Strong substrate strain effects in multilayered WS2 revealed by high-pressure optical measurements

TL;DR

This study combines theoretical calculations and high-pressure optical measurements to investigate how substrate-induced strain affects the electronic and optical properties of multilayered WS2, revealing significant strain effects and potential for flexible applications.

Contribution

It provides a comprehensive analysis of strain effects on WS2's optical properties using combined experimental and theoretical approaches, highlighting large in-plane stress gauge factors.

Findings

WS2 remains adhered to substrates up to -0.6% compressive strain.

Large in-plane stress gauge factor of 24 meV/GPa for WS2 monolayers.

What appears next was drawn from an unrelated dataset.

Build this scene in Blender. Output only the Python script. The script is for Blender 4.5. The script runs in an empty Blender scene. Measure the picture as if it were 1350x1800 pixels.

Pressure induces a direct-to-indirect bandgap transition in monolayer WS2.

Abstract

The optical properties of two-dimensional materials can be effectively tuned by strain induced from a deformable substrate. In the present work we combine first-principles calculations based on density functional theory and the effective Bethe-Salpeter equation with high-pressure optical measurements in order to thoroughly describe the effect of strain and dielectric environment onto the electronic band structure and optical properties of a few-layered transition metal dichalcogenide. Our results show that WS2 remains fully adhered to the substrate at least up to a -0.6% in-plane compressive strain for a wide range of substrate materials. We provide a useful model to describe effect of strain on the optical gap energy. The corresponding experimentally-determined out-of-plane and in-plane stress gauge factors for WS2 monolayers are -8 and 24 meV/GPa, respectively. The exceptionally large in-plane gauge factor confirm transition metal dichalcogenides as very promising candidates for flexible functionalities. Finally, we discuss the pressure evolution of an optical transition closely-lying to the A exciton for bulk WS2 as well as the direct-to-indirect transition of the monolayer upon compression.